Some 15,000 of BP's employees are based in the UK, while the company employs about 84,000 people worldwide.

BP's finance director Brian Gilvary said: "What you'll see with this simplification plan is that headcounts are starting to come down across all of our activities in upstream, downstream and in the corporate centres - essentially the layers above operations."

BP embarked on a large divestment programme after the oil spill in 2010, selling off around 40bn dollars (£25.6bn) of the business.

Robert Wine, a spokesman for the company, said: "We have sold about a third of the business but we are still set up for being that bigger company that we used to be."

Mr Wine said the job losses would be in the "head office and back office, not the front line operations".

Parts of the business in line to be slimmed down include the legal, procurement and HR departments.

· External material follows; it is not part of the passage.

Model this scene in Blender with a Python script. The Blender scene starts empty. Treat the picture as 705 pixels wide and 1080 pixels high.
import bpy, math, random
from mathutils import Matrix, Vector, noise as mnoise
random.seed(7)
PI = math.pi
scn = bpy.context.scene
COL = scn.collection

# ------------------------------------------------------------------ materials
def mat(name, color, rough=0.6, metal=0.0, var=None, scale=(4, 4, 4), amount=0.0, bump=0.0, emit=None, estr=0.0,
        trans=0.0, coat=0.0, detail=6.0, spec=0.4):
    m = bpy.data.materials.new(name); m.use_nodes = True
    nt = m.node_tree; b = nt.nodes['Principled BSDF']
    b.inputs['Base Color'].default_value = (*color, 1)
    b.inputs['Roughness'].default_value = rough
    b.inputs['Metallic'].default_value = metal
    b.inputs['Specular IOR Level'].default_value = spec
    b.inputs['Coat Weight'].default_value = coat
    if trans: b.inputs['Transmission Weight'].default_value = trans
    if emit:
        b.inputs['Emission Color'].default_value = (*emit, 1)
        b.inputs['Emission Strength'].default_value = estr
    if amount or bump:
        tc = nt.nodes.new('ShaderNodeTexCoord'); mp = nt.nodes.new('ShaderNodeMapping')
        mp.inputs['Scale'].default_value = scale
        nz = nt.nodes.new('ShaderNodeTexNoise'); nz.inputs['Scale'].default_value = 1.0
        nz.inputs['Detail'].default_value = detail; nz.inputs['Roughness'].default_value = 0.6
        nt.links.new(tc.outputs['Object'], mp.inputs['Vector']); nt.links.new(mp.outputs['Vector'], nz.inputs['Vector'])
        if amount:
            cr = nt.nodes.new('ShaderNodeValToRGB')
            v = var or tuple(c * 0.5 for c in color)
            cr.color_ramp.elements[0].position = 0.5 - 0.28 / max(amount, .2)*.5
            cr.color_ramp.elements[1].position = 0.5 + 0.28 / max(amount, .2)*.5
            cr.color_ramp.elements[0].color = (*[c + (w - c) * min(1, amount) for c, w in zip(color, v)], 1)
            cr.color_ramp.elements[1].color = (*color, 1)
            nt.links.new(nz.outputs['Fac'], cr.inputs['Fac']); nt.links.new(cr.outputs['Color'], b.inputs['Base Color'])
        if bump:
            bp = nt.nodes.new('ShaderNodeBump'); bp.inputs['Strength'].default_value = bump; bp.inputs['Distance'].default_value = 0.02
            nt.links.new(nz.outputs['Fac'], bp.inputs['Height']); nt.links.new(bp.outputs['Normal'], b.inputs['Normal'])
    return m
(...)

Mr Wine said the job cuts would make the business more efficient, but they had not been triggered by the fall in oil prices.

He said: "It's certainly added more focus to the simplification that is going ahead but it certainly hasn't been triggered by that. It's added to the importance of getting the simplification right."

Mr Wine added that the company was not "setting a number" in terms of how many jobs would be lost, but said: "It's not going to be just in the UK or just in the US or just anywhere."

He said that more details of the company's strategy were likely to be discussed at an upstream analysts meeting in London on Wednesday.

BP's third quarter replacement cost profits, reported in October, were 2.4bn dollars (£1.5bn), down from 3.2bn dollars (£2bn) in the same period last year.